Disney files patent for near instantaneous 3D printing http://www.computerworld.com/article/3063786/emerging-technology/disney-files-patent-for-near-instantaneous-3d-printing.html

Disney files patent for near instantaneous 3D printing

Like most things patent related - just because they filed a patent on it doesn’t mean it’s sound theory or that they have a working prototype. This, looks like a pipe dream.

Uh, yeah. Pipe dream. It looks more like a duplicator than 3D printer. I don’t see a reference to computer models, though it may be in the patent text. Capturing the light field digitally and reproducing it are probably possible. However: There’s nothing in those diagrams telling the light where to cure the resin, and there’s no way to cure the whole part if it casts a shadow on itself.

Maybe this is a plot device for use in one of their upcoming sci fi movies.

Yes @Eric_Davies ​, they are going to make a replica of Donald Trump, (but with real hair) and a darker complexion so that he can get the ethnic vote and take over the world!

This would give you a surface cure and produce hollow shells. Very ingenious, using a laser line scanner to produce a line on a target object then using concave parabolic mirrors to reflect it into the resin. The resin cures only where the imaged line in the resin is in focus enough. Disney patent mentions working prototypes. Of course you could do this with a dlp projector, and a ‘raytracer’ to simulate line scanning of a virtual 3D model.

If you supported the model from the top you could ‘dip it’ down into the resin.

You could also do something like this with a sla, slicing the model ‘polar coordinate’ style instead of layer by layer.

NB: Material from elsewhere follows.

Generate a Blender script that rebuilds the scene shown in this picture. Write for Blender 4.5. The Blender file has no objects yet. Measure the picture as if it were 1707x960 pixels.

If you could generate a hologram with laser light inside a container this might be possible? You would then create the entire model at once. At least a shell of it

“Would” and “proposed” equals bullshit. They do not have a working technique and it is merely an adoption of an optical illusion technique that has been used in some novelty gaming setups (mainly in Japan, I think).
I have studied those optical tricks and there is no way that you would not solidify the resin where they do not want it solid and would solidify it where they do at the same time. Pipe dream is about right.